GOAL - Repeat, exactly and only, the lines from the beginning of the data through the line with "COL = SC.collection". Pictures are left out.

################

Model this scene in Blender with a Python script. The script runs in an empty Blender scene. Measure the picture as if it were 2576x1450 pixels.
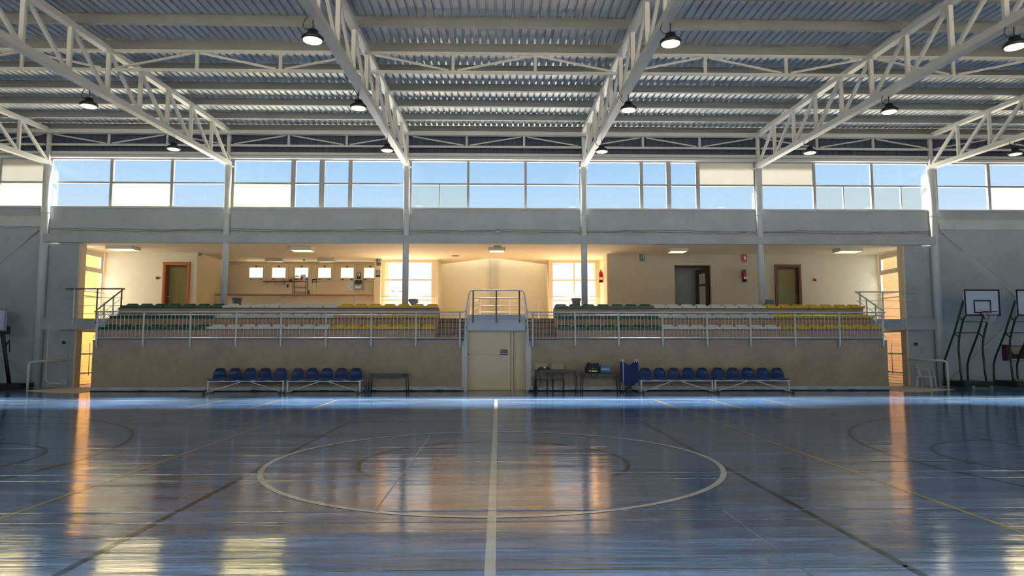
import bpy, math, random
from math import sin, cos, pi, radians, sqrt, atan2
from mathutils import Vector, Matrix
random.seed(7)
SC = bpy.context.scene
COL = SC.collection

# ------------------------------------------------------------------ camera
F, YAW, PIT, CH, CX = 1693.0, .0205, .0821, 1.6, .055
cy_, sy_, cp_, sp_ = cos(YAW), sin(YAW), cos(PIT), sin(PIT)
FW = Vector((sy_*cp_, cy_*cp_, sp_)); RT = Vector((cy_, -sy_, 0)); UP = RT.cross(FW)
cam = bpy.data.objects.new('camera', bpy.data.cameras.new('camera'))
COL.objects.link(cam)
cam.data.sensor_width = 36; cam.data.lens = 36*F/2576
cam.data.clip_end = 500
cam.matrix_world = Matrix(((RT.x, UP.x, -FW.x, CX), (RT.y, UP.y, -FW.y, 0), (RT.z, UP.z, -FW.z, CH), (0, 0, 0, 1)))
SC.camera = cam

def at(px, py, Y):
    """surveyed point: where a sight line meets the plane at depth Y"""
    d = FW + RT*((px-1288)/F) + UP*((725-py)/F)
    t = Y/d.y
    return Vector((CX+d.x*t, Y, CH+d.z*t))
def X_(px, Y, py=700): return at(px, py, Y).x
def Z_(py, Y, px=1288): return at(px, py, Y).z

# ------------------------------------------------------------------ sky, sun, exposure
SC.view_settings.view_transform = 'Standard'
SC.view_settings.look = 'None'
SC.view_settings.gamma = 1
SC.view_settings.use_curve_mapping = False
SC.view_settings.exposure = 0.12
w = bpy.data.worlds.new('sky'); SC.world = w; w.use_nodes = True
nt = w.node_tree; nt.nodes.clear()
def N(nt, t, **k):
    n = nt.nodes.new(t)
    for a, b in k.items(): setattr(n, a, b)
    return n
tc = N(nt, 'ShaderNodeTexCoord'); sx = N(nt, 'ShaderNodeSeparateXYZ'); nt.links.new(tc.outputs['Generated'], sx.inputs[0])
rp = N(nt, 'ShaderNodeValToRGB')
cr = rp.color_ramp
cr.elements[0].position = 0.0; cr.elements[0].color = (1.2, 1.36, 1.40, 1)
cr.elements[1].position = 1.0; cr.elements[1].color = (1.7, 2.3, 3.4, 1)
for p, c in ((.12, (1.05, 1.22, 1.3, 1)), (.17, (.66, .83, .97, 1)), (.21, (.56, .79, .98, 1)), (.275, (.39, .65, .97, 1)), (.32, (.5, .8, 1.3, 1)), (.5, (1.6, 2.2, 3.3, 1))):
    e = cr.elements.new(p); e.color = c
nt.links.new(sx.outputs['Z'], rp.inputs[0])
# the southern half of the sky, behind the camera, is brighter and hazier
mr = N(nt, 'ShaderNodeMapRange'); mr.inputs['From Min'].default_value = .15; mr.inputs['From Max'].default_value = -.25
mr.inputs['To Min'].default_value = 0; mr.inputs['To Max'].default_value = 1
nt.links.new(sx.outputs['Y'], mr.inputs['Value'])
mx = N(nt, 'ShaderNodeMix', data_type='RGBA'); nt.links.new(mr.outputs[0], mx.inputs['Factor'])
nt.links.new(rp.outputs[0], mx.inputs['A']); mx.inputs['B'].default_value = (1.95, 2.05, 2.1, 1)
bg = N(nt, 'ShaderNodeBackground'); nt.links.new(mx.outputs['Result'], bg.inputs[0]); bg.inputs[1].default_value = 1.0
out = N(nt, 'ShaderNodeOutputWorld'); nt.links.new(bg.outputs[0], out.inputs[0])

sun = bpy.data.objects.new('sun', bpy.data.lights.new('sun', 'SUN')); COL.objects.link(sun)
sun.data.energy = 74; sun.data.angle = radians(14); sun.data.color = (1, .93, .8)
sun.location = (0, 60, 60)
sun.rotation_euler = Vector((.12, -.82, -1)).to_track_quat('-Z', 'Y').to_euler()
SC.cycles.caustics_reflective = False; SC.cycles.caustics_refractive = False
SC.cycles.max_bounces = 10; SC.cycles.diffuse_bounces = 6; SC.cycles.transparent_max_bounces = 12
SC.cycles.sample_clamp_indirect = 6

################

EXPECTED ANSWER -
Model this scene in Blender with a Python script. The script runs in an empty Blender scene. Measure the picture as if it were 2576x1450 pixels.
import bpy, math, random
from math import sin, cos, pi, radians, sqrt, atan2
from mathutils import Vector, Matrix
random.seed(7)
SC = bpy.context.scene
COL = SC.collection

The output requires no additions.